▶ [What needs to be done] Output each line of the material exactly as it stands.

▶ [Recorded information]
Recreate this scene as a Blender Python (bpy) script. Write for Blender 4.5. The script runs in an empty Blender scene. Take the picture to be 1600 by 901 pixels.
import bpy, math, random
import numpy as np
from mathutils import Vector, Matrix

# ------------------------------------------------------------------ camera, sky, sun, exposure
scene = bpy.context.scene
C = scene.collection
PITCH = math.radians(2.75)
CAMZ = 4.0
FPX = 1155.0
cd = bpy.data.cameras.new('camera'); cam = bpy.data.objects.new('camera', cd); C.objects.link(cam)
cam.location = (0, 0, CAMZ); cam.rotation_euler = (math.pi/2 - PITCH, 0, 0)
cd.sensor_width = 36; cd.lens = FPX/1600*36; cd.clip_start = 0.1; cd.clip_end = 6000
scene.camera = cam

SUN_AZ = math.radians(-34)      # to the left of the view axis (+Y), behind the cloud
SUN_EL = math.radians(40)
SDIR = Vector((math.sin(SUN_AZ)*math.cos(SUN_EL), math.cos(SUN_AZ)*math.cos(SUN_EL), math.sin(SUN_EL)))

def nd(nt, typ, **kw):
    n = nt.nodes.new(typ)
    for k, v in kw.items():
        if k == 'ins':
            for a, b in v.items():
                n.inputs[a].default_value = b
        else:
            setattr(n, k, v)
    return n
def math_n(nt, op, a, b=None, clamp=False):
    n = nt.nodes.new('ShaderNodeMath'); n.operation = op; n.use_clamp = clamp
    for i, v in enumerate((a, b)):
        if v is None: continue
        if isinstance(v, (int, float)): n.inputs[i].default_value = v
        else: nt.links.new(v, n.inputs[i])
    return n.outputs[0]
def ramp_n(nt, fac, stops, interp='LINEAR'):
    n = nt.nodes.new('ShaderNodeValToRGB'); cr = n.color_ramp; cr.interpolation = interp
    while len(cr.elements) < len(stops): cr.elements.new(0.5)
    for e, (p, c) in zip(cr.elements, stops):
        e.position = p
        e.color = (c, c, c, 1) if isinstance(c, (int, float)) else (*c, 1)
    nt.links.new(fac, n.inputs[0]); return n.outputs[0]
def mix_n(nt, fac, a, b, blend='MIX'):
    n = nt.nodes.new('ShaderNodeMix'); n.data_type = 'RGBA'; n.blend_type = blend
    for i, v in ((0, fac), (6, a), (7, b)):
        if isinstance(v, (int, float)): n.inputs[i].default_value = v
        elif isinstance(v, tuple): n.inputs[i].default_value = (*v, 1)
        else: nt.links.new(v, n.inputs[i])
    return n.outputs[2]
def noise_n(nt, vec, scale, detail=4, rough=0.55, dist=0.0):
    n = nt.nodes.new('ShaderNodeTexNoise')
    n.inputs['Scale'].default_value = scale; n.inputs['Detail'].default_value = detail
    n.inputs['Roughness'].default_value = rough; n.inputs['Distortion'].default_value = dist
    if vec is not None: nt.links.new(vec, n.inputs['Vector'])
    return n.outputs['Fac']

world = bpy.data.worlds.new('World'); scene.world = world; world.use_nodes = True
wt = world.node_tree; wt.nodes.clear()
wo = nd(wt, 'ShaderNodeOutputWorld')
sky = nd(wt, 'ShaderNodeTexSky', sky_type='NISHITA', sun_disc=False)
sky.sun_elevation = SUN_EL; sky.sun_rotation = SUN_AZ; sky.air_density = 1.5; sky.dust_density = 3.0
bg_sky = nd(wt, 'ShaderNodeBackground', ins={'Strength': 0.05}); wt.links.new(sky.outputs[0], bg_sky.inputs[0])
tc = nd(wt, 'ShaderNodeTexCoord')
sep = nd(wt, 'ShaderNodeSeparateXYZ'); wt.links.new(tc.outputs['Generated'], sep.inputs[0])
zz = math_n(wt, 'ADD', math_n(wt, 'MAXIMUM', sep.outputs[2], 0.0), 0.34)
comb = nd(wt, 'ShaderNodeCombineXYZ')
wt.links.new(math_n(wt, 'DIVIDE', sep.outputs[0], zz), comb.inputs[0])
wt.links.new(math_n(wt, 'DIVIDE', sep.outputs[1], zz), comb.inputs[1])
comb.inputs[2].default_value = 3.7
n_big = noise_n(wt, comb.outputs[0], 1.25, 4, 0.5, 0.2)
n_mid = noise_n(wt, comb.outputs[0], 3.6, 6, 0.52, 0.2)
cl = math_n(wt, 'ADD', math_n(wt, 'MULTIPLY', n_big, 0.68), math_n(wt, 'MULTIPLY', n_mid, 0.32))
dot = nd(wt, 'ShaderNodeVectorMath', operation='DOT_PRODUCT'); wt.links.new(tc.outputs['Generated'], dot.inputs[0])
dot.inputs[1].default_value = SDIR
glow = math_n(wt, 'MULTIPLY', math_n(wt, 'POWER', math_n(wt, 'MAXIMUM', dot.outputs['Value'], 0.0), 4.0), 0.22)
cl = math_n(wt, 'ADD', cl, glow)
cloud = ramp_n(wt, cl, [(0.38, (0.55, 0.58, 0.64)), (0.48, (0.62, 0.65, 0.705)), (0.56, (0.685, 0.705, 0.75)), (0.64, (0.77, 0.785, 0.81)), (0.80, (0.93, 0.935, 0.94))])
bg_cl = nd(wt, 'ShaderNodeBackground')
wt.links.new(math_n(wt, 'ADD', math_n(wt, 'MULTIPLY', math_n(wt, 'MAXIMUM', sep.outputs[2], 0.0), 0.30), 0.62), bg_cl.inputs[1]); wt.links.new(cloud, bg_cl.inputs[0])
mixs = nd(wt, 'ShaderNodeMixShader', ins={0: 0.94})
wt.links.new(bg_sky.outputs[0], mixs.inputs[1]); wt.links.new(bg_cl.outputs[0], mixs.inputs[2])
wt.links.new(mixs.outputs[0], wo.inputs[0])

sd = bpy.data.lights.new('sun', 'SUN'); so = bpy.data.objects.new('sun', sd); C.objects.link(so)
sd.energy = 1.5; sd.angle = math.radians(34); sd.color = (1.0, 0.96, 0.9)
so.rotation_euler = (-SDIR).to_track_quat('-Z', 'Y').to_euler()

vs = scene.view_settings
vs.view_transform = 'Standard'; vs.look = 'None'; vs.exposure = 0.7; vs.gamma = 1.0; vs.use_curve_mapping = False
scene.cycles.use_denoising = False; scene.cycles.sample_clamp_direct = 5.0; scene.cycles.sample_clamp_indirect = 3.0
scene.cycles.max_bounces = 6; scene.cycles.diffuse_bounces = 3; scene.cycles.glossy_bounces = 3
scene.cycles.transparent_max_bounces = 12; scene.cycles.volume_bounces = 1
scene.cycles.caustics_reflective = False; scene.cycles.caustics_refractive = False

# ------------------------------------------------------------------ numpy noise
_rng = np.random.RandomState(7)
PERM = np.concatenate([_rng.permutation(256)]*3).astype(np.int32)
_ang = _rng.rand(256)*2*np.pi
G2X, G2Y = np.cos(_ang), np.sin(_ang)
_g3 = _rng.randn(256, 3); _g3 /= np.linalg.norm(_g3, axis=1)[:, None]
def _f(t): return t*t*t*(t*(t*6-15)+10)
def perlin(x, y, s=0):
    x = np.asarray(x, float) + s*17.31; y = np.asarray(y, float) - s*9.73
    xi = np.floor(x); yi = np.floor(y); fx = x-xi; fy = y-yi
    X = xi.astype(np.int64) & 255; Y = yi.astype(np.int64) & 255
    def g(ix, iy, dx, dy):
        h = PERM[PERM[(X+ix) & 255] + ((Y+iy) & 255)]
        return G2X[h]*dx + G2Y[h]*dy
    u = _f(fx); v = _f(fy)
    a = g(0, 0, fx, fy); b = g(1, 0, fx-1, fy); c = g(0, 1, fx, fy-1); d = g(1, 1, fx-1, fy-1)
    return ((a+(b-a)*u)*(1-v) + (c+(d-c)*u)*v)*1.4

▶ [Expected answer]
Recreate this scene as a Blender Python (bpy) script. Write for Blender 4.5. The script runs in an empty Blender scene. Take the picture to be 1600 by 901 pixels.
import bpy, math, random
import numpy as np
from mathutils import Vector, Matrix

# ------------------------------------------------------------------ camera, sky, sun, exposure
scene = bpy.context.scene
C = scene.collection
PITCH = math.radians(2.75)
CAMZ = 4.0
FPX = 1155.0
cd = bpy.data.cameras.new('camera'); cam = bpy.data.objects.new('camera', cd); C.objects.link(cam)
cam.location = (0, 0, CAMZ); cam.rotation_euler = (math.pi/2 - PITCH, 0, 0)
cd.sensor_width = 36; cd.lens = FPX/1600*36; cd.clip_start = 0.1; cd.clip_end = 6000
scene.camera = cam

SUN_AZ = math.radians(-34)      # to the left of the view axis (+Y), behind the cloud
SUN_EL = math.radians(40)
SDIR = Vector((math.sin(SUN_AZ)*math.cos(SUN_EL), math.cos(SUN_AZ)*math.cos(SUN_EL), math.sin(SUN_EL)))

def nd(nt, typ, **kw):
    n = nt.nodes.new(typ)
    for k, v in kw.items():
        if k == 'ins':
            for a, b in v.items():
                n.inputs[a].default_value = b
        else:
            setattr(n, k, v)
    return n
def math_n(nt, op, a, b=None, clamp=False):
    n = nt.nodes.new('ShaderNodeMath'); n.operation = op; n.use_clamp = clamp
    for i, v in enumerate((a, b)):
        if v is None: continue
        if isinstance(v, (int, float)): n.inputs[i].default_value = v
        else: nt.links.new(v, n.inputs[i])
    return n.outputs[0]
def ramp_n(nt, fac, stops, interp='LINEAR'):
    n = nt.nodes.new('ShaderNodeValToRGB'); cr = n.color_ramp; cr.interpolation = interp
    while len(cr.elements) < len(stops): cr.elements.new(0.5)
    for e, (p, c) in zip(cr.elements, stops):
        e.position = p
        e.color = (c, c, c, 1) if isinstance(c, (int, float)) else (*c, 1)
    nt.links.new(fac, n.inputs[0]); return n.outputs[0]
def mix_n(nt, fac, a, b, blend='MIX'):
    n = nt.nodes.new('ShaderNodeMix'); n.data_type = 'RGBA'; n.blend_type = blend
    for i, v in ((0, fac), (6, a), (7, b)):
        if isinstance(v, (int, float)): n.inputs[i].default_value = v
        elif isinstance(v, tuple): n.inputs[i].default_value = (*v, 1)
        else: nt.links.new(v, n.inputs[i])
    return n.outputs[2]
def noise_n(nt, vec, scale, detail=4, rough=0.55, dist=0.0):
    n = nt.nodes.new('ShaderNodeTexNoise')
    n.inputs['Scale'].default_value = scale; n.inputs['Detail'].default_value = detail
    n.inputs['Roughness'].default_value = rough; n.inputs['Distortion'].default_value = dist
    if vec is not None: nt.links.new(vec, n.inputs['Vector'])
    return n.outputs['Fac']

world = bpy.data.worlds.new('World'); scene.world = world; world.use_nodes = True
wt = world.node_tree; wt.nodes.clear()
wo = nd(wt, 'ShaderNodeOutputWorld')
sky = nd(wt, 'ShaderNodeTexSky', sky_type='NISHITA', sun_disc=False)
sky.sun_elevation = SUN_EL; sky.sun_rotation = SUN_AZ; sky.air_density = 1.5; sky.dust_density = 3.0
bg_sky = nd(wt, 'ShaderNodeBackground', ins={'Strength': 0.05}); wt.links.new(sky.outputs[0], bg_sky.inputs[0])
tc = nd(wt, 'ShaderNodeTexCoord')
sep = nd(wt, 'ShaderNodeSeparateXYZ'); wt.links.new(tc.outputs['Generated'], sep.inputs[0])
zz = math_n(wt, 'ADD', math_n(wt, 'MAXIMUM', sep.outputs[2], 0.0), 0.34)
comb = nd(wt, 'ShaderNodeCombineXYZ')
wt.links.new(math_n(wt, 'DIVIDE', sep.outputs[0], zz), comb.inputs[0])
wt.links.new(math_n(wt, 'DIVIDE', sep.outputs[1], zz), comb.inputs[1])
comb.inputs[2].default_value = 3.7
n_big = noise_n(wt, comb.outputs[0], 1.25, 4, 0.5, 0.2)
n_mid = noise_n(wt, comb.outputs[0], 3.6, 6, 0.52, 0.2)
cl = math_n(wt, 'ADD', math_n(wt, 'MULTIPLY', n_big, 0.68), math_n(wt, 'MULTIPLY', n_mid, 0.32))
dot = nd(wt, 'ShaderNodeVectorMath', operation='DOT_PRODUCT'); wt.links.new(tc.outputs['Generated'], dot.inputs[0])
dot.inputs[1].default_value = SDIR
glow = math_n(wt, 'MULTIPLY', math_n(wt, 'POWER', math_n(wt, 'MAXIMUM', dot.outputs['Value'], 0.0), 4.0), 0.22)
cl = math_n(wt, 'ADD', cl, glow)
cloud = ramp_n(wt, cl, [(0.38, (0.55, 0.58, 0.64)), (0.48, (0.62, 0.65, 0.705)), (0.56, (0.685, 0.705, 0.75)), (0.64, (0.77, 0.785, 0.81)), (0.80, (0.93, 0.935, 0.94))])
bg_cl = nd(wt, 'ShaderNodeBackground')
wt.links.new(math_n(wt, 'ADD', math_n(wt, 'MULTIPLY', math_n(wt, 'MAXIMUM', sep.outputs[2], 0.0), 0.30), 0.62), bg_cl.inputs[1]); wt.links.new(cloud, bg_cl.inputs[0])
mixs = nd(wt, 'ShaderNodeMixShader', ins={0: 0.94})
wt.links.new(bg_sky.outputs[0], mixs.inputs[1]); wt.links.new(bg_cl.outputs[0], mixs.inputs[2])
wt.links.new(mixs.outputs[0], wo.inputs[0])

sd = bpy.data.lights.new('sun', 'SUN'); so = bpy.data.objects.new('sun', sd); C.objects.link(so)
sd.energy = 1.5; sd.angle = math.radians(34); sd.color = (1.0, 0.96, 0.9)
so.rotation_euler = (-SDIR).to_track_quat('-Z', 'Y').to_euler()

vs = scene.view_settings
vs.view_transform = 'Standard'; vs.look = 'None'; vs.exposure = 0.7; vs.gamma = 1.0; vs.use_curve_mapping = False
scene.cycles.use_denoising = False; scene.cycles.sample_clamp_direct = 5.0; scene.cycles.sample_clamp_indirect = 3.0
scene.cycles.max_bounces = 6; scene.cycles.diffuse_bounces = 3; scene.cycles.glossy_bounces = 3
scene.cycles.transparent_max_bounces = 12; scene.cycles.volume_bounces = 1
scene.cycles.caustics_reflective = False; scene.cycles.caustics_refractive = False

# ------------------------------------------------------------------ numpy noise
_rng = np.random.RandomState(7)
PERM = np.concatenate([_rng.permutation(256)]*3).astype(np.int32)
_ang = _rng.rand(256)*2*np.pi
G2X, G2Y = np.cos(_ang), np.sin(_ang)
_g3 = _rng.randn(256, 3); _g3 /= np.linalg.norm(_g3, axis=1)[:, None]
def _f(t): return t*t*t*(t*(t*6-15)+10)
def perlin(x, y, s=0):
    x = np.asarray(x, float) + s*17.31; y = np.asarray(y, float) - s*9.73
    xi = np.floor(x); yi = np.floor(y); fx = x-xi; fy = y-yi
    X = xi.astype(np.int64) & 255; Y = yi.astype(np.int64) & 255
    def g(ix, iy, dx, dy):
        h = PERM[PERM[(X+ix) & 255] + ((Y+iy) & 255)]
        return G2X[h]*dx + G2Y[h]*dy
    u = _f(fx); v = _f(fy)
    a = g(0, 0, fx, fy); b = g(1, 0, fx-1, fy); c = g(0, 1, fx, fy-1); d = g(1, 1, fx-1, fy-1)
    return ((a+(b-a)*u)*(1-v) + (c+(d-c)*u)*v)*1.4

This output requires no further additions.